Yemen’s Saleh calls for ceasefire on return
Protesters killed in violence following surprise arrival of the president in Sanaa after three-month absence.
Ali Abdullah Saleh, the Yemeni president, has called for a truce and new negotiations on his return to Sanaa after three months, as deadly clashes between forces loyal to him and dissident tribesmen continued in the north of the capital.
“The president calls on all political and military parties to achieve a truce and a ceasefire,” said a presidency official.
For Saleh, “there is no alternative to dialogue and negotiations to end the bloodshed and resolve the crisis”, the official added.
Saleh had been recovering in Saudi Arabia since suffering injuries in a bomb blast at his presidential palace in the capital, Sanaa, on June 3.
“Ali Abdullah Saleh, president of the republic, returned this morning to the land of the nation safely after a trip for treatment in Riyadh that lasted more than three months,” Yemen Television announced on Friday.
The United States called on Saleh to transfer power and hold presidential elections by the end of the year.
Jay Carney, the White House spokesman, said the Yemeni people have suffered enough and deserve a path toward a better future.
Fierce clashes continued all day between security forces loyal to Saleh and dissident tribesmen, killing 18 people in the north of the capital, according to an opposition statement cited by the AFP news agency.
“Eighteen people were killed and 56 wounded” in the fighting in the district of Al-Hasaba, north of Sanaa, said Al-Sahwa.net, the news website of Yemen’s Islamist main opposition party, Al-Islah.
The international civic organisation, Avaaz, said that more than four million pro-democracy youths had gathered in Change Squares across the country. Protests were taking place in 17 of Yemen’s 21 provinces, mainly Sanaa, Taiz, Aden, Hodieda, Baitha, and Dhammar provinces.
Witnesses reported that after hearing news of Saleh’s return, protesters camped in Sanaa’s main square tried to break through army lines, but were fired upon by government troops. Three were injured.
Fresh clashes and thuds of mortars were also heard throughout the night and early morning in Sanaa and Taiz, Yemen’s second biggest city, killing seven people.
Promised changes
Sanaa has been gripped by street battles and exchanges of shelling between the elite Republican Guards, led by Saleh’s son, and tribesmen opposing Saleh as well as military units who had defected.

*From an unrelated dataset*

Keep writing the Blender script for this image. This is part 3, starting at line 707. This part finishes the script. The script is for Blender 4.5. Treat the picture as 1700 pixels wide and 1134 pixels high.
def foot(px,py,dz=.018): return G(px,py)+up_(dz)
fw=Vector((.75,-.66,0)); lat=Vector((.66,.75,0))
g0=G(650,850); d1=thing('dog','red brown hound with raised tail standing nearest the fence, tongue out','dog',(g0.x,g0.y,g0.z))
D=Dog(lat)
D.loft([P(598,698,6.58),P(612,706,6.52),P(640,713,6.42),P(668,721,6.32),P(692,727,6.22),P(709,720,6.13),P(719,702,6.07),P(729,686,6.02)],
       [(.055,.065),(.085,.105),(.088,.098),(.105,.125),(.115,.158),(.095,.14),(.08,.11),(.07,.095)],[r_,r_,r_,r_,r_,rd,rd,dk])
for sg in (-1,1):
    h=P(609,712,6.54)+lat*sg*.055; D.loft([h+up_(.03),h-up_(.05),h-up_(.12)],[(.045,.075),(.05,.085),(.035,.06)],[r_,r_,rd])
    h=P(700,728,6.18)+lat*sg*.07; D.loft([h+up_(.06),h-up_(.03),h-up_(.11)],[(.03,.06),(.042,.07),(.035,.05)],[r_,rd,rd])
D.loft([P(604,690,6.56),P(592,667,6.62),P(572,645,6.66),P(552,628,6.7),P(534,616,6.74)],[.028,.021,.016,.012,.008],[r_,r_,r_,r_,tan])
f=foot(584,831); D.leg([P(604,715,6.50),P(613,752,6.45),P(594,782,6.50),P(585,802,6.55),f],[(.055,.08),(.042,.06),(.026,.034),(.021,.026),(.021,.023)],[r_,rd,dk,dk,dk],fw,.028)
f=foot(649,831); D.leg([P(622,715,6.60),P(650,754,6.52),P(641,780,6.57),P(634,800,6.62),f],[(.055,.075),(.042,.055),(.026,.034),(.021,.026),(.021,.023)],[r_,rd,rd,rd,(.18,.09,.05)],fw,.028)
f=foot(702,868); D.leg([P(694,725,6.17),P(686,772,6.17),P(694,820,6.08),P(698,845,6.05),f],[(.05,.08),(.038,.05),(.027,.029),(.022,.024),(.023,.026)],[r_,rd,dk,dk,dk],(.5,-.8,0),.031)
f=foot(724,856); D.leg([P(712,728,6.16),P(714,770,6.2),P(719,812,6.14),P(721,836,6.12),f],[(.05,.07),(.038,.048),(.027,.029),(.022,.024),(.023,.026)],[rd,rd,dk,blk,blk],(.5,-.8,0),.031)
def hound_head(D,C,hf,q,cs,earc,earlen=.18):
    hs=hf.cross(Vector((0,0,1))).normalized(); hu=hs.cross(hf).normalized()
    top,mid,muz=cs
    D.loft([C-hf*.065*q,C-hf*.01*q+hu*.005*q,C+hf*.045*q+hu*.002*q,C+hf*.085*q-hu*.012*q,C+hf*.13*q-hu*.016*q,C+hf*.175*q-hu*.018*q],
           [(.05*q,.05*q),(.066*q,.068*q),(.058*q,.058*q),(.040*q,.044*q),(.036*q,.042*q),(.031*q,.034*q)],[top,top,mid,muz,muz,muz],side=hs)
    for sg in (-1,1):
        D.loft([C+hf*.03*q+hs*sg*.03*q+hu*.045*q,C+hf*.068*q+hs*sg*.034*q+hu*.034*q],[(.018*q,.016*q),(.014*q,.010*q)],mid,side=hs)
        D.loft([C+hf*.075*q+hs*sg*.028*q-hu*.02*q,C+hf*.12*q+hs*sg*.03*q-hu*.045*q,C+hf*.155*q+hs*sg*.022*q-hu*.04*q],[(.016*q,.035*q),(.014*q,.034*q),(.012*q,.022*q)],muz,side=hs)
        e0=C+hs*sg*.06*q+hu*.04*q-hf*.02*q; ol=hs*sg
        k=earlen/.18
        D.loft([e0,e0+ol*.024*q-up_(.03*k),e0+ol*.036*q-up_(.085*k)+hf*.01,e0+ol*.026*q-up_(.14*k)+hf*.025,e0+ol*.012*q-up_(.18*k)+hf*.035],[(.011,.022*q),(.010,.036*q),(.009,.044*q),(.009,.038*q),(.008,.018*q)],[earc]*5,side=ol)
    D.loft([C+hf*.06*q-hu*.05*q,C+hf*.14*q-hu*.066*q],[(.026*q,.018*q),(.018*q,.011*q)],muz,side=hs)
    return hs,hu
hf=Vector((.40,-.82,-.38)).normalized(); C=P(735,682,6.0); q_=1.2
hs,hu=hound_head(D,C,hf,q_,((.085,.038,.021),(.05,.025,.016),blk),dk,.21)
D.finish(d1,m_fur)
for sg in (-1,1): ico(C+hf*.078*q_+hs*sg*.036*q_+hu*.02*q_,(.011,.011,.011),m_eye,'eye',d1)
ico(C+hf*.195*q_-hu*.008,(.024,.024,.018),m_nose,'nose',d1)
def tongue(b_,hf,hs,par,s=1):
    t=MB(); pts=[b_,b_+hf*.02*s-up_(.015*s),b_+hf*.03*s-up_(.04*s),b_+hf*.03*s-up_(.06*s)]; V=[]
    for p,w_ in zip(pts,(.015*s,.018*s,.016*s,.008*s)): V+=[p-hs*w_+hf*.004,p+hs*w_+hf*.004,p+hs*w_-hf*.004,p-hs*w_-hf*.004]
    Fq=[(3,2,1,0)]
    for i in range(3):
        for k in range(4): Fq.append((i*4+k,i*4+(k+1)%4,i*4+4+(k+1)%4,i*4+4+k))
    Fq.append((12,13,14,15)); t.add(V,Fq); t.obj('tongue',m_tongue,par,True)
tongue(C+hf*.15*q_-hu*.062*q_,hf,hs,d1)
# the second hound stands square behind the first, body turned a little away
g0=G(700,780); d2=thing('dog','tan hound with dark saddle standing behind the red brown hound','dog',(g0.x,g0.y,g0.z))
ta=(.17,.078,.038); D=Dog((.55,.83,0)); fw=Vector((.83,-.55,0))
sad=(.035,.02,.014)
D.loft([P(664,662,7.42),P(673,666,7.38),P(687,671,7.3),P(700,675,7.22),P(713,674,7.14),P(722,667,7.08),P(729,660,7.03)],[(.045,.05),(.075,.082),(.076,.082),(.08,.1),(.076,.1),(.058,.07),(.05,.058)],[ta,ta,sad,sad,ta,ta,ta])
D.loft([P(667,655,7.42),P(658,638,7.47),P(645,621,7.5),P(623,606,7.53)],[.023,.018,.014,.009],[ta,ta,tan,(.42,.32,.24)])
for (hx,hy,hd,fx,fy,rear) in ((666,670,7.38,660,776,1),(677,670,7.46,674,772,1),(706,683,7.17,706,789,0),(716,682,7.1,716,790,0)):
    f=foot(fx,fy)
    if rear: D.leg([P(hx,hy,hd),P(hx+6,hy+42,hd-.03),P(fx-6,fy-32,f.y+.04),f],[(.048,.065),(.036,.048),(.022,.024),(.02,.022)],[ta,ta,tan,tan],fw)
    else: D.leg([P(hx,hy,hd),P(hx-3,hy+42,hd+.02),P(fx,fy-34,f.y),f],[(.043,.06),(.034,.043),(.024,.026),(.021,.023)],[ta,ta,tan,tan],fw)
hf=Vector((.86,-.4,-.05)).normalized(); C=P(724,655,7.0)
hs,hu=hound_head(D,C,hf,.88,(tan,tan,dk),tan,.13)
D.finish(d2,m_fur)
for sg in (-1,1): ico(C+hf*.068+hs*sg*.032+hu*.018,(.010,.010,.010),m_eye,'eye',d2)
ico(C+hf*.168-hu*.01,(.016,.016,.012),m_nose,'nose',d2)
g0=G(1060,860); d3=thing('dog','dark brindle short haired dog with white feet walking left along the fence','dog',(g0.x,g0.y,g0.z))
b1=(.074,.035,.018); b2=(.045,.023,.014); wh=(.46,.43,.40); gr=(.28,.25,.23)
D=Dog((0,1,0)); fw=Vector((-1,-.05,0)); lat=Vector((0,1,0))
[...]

Nearly 100 people have been killed in Sanaa and elsewhere in Yemen since Sunday.
Jamal Benomar, the UN envoy to Yemen, said on Wednesday that the deteriorating security situation, and the reluctance of both sides to reach a political resolution, raises “the risk of civil war breaking out”.
Mahjoob Zweiri, a professor at Qatar University, told Al Jazeera that Saleh has returned most probably to implement promised changes.
“It’s unlikely to see Abdullah Saleh has gone back to Yemen without some sort of consultation with Riyadh and Washington,” he said.
“It seems to me that there is a kind of desire to see a solution with the presence of Ali Abdullah Saleh in Sanaa.”
The ongoing clashes in Yemen have stalled a Gulf Co-operation Council (GCC) initiative that would lead to Saleh stepping down and handing over all constitutional authorities to his deputy.
In return, he and his family would be granted immunity from prosecution.
Saleh has retained power despite eight months of protests in which tens of thousands have taken to the streets to demand an end to his 33-year rule.